Responding to the growing demand for downtown housing in Newark, a 1929 office building on Raymond Boulevard is slated for an $80 million conversion to rental residences and retail space by Cogswell Realty Group. The same developer also plans to connect and renovate two buildings – the former Hahnes department store and the Griffith Piano Company – into rental apartments, shops and a parking garage, at a cost of $85 million. Both projects are scheduled to begin this year.
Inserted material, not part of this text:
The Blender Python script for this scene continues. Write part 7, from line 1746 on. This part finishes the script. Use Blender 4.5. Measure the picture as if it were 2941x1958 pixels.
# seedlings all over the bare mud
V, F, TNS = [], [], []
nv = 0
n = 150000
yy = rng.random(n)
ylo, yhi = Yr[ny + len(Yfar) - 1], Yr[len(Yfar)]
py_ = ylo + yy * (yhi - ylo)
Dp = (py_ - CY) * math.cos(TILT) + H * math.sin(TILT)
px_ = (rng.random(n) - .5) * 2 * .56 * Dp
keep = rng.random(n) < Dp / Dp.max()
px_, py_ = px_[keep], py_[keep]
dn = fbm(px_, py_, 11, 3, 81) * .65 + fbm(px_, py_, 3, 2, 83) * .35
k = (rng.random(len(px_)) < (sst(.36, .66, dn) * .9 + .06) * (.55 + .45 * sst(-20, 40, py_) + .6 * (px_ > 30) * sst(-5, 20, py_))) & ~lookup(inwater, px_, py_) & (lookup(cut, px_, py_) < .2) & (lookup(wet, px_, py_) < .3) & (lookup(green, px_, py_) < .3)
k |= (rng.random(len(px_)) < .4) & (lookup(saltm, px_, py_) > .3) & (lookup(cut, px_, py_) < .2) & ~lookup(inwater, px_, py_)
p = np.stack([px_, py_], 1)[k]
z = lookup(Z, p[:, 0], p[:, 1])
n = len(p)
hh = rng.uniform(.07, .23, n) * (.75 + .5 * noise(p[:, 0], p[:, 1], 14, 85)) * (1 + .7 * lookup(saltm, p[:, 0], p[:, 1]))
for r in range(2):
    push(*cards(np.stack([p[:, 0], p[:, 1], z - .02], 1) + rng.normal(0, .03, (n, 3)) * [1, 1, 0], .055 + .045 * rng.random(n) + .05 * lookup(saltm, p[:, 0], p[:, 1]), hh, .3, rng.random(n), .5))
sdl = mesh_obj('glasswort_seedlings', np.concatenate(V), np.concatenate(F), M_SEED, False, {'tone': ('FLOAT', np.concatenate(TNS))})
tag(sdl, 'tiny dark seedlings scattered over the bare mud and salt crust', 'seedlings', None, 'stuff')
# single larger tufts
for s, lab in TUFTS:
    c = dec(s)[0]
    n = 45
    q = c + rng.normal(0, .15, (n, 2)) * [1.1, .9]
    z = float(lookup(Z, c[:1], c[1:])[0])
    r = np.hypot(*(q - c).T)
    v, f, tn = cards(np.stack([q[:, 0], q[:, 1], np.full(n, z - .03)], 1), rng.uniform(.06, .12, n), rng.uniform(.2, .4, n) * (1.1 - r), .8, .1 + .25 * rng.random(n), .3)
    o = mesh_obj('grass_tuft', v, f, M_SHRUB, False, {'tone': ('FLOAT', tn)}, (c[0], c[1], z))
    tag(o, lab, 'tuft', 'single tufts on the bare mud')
In addition, “there’s talk about building a transit village, with condominiums, by the Broad Street station, which is very close to our campus,” Diner said. “If that happens, and there’s every reason to think that it will, there are going to be more and more attractive options for faculty and staff.”
Some well-established neighborhoods are also proving appealing. Glenn Shafer, a professor of accounting and information systems at the Rutgers Business School-Newark and New Brunswick, commuted from Princeton for 12 years. He then moved to a single-family home in Newark’s Forest Hill district with his wife, Nell Painter, a history professor at Princeton. Shafer was attracted to living closer to campus and near New York City. His wife, who is African-American, was “a bit weary of the all-white neighborhood” they were living in, Shafer said. They both wanted to be part of the renaissance happening in Newark.